● **What you should do**
Your answer should consist solely of the lines from the one with "Reconstruct this image" through the one with "PI = math.pi; R = math.radians", copied exactly, endpoints included.

(Items from a data source)
======

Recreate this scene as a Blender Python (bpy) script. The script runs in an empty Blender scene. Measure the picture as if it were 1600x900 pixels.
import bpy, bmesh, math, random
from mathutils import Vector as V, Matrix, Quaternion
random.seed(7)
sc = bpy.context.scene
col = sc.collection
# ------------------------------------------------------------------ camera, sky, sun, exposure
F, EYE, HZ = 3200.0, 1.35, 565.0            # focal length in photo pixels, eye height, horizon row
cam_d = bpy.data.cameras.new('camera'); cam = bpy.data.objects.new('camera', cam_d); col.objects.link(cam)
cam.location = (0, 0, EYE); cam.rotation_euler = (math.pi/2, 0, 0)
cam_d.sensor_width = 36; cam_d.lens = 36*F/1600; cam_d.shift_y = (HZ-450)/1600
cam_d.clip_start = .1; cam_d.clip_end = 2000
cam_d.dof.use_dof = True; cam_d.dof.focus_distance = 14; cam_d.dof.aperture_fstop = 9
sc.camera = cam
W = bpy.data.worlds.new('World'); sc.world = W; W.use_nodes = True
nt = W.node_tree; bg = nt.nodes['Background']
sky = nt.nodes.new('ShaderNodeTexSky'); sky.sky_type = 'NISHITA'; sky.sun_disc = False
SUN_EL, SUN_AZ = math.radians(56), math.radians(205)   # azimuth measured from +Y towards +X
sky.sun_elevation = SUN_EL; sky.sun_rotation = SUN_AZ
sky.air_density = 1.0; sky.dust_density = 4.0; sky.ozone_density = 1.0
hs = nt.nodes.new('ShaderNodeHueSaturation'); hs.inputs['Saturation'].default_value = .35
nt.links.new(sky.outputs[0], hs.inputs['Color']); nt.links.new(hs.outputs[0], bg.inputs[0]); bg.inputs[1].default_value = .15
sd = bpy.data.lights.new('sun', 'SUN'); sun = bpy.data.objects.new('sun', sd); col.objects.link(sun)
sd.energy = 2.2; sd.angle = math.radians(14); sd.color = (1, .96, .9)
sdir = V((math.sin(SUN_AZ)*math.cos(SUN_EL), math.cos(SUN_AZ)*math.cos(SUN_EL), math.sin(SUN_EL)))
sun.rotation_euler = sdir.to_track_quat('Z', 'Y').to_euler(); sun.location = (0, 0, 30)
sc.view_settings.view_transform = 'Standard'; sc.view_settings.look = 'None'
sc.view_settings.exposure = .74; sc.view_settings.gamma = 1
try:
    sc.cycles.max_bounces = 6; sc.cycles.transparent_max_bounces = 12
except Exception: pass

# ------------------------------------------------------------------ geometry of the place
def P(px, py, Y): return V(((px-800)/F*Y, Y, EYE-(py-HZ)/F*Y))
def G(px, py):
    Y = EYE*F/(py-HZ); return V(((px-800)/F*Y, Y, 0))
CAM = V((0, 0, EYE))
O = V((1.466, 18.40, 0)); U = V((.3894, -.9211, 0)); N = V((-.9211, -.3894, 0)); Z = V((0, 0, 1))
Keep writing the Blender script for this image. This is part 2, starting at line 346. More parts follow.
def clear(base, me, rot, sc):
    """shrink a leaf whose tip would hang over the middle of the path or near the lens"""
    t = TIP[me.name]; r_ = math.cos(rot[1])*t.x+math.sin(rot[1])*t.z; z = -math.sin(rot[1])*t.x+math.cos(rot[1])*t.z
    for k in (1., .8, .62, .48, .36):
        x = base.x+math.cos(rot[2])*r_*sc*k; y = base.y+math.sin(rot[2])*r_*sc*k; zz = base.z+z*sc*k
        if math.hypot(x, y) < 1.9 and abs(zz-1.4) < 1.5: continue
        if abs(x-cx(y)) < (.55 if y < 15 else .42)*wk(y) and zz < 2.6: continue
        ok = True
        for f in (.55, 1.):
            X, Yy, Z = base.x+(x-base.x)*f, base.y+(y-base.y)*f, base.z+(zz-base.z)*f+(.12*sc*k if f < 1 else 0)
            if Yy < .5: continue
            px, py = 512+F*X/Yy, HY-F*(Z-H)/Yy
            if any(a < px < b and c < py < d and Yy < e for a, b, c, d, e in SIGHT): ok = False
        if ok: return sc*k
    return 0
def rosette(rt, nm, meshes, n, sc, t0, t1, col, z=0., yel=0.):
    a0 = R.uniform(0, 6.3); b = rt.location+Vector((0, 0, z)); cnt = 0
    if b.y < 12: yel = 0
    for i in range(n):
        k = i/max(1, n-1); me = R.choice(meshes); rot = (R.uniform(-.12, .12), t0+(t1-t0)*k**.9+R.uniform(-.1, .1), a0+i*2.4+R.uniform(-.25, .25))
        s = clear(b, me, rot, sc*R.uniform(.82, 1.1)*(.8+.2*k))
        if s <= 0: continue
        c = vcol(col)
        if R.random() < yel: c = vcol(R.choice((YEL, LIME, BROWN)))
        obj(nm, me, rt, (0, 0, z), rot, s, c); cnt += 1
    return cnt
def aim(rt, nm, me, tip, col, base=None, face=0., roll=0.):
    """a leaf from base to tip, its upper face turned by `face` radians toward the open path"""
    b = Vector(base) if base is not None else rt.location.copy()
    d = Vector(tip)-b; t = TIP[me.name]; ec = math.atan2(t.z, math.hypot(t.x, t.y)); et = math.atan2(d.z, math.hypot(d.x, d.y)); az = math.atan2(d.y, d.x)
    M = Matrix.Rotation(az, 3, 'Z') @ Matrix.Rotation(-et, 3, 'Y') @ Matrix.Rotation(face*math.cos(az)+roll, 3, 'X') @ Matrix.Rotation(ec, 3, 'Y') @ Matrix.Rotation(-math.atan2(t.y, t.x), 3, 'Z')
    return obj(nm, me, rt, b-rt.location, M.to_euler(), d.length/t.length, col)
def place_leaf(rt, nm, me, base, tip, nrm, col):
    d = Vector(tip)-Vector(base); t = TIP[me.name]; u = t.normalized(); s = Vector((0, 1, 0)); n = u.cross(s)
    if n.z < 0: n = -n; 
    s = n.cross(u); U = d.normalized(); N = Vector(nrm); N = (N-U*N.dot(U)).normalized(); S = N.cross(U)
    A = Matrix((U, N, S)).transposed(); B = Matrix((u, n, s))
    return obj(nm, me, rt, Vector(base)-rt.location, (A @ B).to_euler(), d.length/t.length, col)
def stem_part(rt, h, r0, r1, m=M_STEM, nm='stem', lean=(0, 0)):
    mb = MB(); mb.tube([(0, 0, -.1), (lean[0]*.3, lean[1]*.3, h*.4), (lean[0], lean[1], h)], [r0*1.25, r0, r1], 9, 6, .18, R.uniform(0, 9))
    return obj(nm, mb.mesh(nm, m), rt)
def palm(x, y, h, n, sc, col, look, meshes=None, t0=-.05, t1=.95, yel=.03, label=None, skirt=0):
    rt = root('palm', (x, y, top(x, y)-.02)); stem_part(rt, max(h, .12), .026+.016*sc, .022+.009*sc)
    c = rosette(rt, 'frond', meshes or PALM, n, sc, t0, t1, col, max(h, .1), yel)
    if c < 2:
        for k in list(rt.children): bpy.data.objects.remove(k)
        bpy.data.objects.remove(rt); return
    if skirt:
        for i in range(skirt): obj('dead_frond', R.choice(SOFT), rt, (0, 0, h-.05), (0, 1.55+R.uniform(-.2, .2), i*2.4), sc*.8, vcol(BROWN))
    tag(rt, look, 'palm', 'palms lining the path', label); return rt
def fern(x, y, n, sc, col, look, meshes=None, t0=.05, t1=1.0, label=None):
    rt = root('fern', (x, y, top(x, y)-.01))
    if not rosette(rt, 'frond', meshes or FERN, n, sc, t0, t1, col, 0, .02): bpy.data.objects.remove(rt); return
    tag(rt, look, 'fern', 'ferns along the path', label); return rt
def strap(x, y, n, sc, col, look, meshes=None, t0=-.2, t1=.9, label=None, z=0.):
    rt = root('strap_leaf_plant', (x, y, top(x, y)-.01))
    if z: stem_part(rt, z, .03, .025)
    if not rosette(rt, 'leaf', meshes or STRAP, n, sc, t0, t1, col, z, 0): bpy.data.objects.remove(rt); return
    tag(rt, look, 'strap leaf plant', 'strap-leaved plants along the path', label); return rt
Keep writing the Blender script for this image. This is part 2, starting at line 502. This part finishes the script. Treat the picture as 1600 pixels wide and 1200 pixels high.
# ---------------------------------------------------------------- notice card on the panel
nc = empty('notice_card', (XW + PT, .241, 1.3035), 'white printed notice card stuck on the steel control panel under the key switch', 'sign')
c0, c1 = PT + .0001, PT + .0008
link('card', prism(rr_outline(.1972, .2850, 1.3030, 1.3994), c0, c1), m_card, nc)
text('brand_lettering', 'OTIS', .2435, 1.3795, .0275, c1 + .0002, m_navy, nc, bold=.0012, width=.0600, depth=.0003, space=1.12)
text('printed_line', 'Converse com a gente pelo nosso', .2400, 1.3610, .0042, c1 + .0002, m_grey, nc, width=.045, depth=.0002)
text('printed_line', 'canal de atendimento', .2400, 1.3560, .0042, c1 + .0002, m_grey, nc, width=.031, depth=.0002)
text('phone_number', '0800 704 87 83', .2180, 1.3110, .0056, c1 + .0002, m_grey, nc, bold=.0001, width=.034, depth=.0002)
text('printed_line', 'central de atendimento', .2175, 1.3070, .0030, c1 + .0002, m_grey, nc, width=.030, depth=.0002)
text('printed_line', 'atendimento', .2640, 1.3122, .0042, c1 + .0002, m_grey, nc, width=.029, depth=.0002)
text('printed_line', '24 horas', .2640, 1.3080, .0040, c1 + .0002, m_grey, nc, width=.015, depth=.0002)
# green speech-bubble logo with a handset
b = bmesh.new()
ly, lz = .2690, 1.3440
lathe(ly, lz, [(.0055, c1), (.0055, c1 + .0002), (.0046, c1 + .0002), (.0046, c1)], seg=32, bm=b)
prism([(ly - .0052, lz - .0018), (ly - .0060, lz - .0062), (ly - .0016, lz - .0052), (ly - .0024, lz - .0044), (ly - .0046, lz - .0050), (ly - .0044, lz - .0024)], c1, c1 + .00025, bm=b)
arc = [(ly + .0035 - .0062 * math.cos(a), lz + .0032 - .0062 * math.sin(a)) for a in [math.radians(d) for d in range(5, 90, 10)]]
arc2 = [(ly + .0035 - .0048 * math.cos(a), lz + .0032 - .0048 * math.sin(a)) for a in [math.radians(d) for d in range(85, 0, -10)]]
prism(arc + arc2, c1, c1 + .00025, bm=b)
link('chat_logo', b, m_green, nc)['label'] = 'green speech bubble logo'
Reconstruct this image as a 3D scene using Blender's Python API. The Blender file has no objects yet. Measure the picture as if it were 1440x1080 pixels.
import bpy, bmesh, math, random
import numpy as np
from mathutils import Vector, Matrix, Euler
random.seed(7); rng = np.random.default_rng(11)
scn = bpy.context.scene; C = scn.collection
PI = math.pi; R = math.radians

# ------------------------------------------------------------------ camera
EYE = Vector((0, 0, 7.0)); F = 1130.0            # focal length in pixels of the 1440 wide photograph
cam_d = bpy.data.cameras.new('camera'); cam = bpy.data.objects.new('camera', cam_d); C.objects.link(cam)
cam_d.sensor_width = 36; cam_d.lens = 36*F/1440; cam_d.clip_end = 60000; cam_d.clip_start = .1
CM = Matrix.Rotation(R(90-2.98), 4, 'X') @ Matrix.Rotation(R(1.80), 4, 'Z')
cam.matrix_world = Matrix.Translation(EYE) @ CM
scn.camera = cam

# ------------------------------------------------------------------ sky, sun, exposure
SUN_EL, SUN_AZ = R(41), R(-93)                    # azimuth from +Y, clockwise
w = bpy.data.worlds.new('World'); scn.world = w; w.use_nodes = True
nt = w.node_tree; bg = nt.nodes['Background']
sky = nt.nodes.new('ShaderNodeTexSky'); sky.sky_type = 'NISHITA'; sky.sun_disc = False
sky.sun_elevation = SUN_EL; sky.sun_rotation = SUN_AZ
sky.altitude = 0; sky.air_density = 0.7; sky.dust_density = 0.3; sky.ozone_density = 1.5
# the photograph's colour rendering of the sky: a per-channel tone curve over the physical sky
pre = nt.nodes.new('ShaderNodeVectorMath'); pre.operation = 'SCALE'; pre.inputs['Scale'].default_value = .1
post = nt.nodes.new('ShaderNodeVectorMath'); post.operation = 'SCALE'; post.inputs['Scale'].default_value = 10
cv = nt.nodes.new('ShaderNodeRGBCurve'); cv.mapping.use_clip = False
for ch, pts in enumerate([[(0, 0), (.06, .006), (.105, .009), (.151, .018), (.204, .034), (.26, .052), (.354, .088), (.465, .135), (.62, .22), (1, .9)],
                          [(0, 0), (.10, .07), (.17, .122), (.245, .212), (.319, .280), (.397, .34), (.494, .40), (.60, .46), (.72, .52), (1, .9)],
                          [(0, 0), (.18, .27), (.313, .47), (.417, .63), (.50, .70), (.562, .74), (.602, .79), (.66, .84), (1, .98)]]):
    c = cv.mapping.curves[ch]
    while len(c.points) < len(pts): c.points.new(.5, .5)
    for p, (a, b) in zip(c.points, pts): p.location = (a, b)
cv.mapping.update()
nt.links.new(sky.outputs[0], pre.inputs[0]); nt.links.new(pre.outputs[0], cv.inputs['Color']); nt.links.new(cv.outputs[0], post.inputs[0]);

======

● **Result for this task**
Reconstruct this image as a 3D scene using Blender's Python API. The Blender file has no objects yet. Measure the picture as if it were 1440x1080 pixels.
import bpy, bmesh, math, random
import numpy as np
from mathutils import Vector, Matrix, Euler
random.seed(7); rng = np.random.default_rng(11)
scn = bpy.context.scene; C = scn.collection
PI = math.pi; R = math.radians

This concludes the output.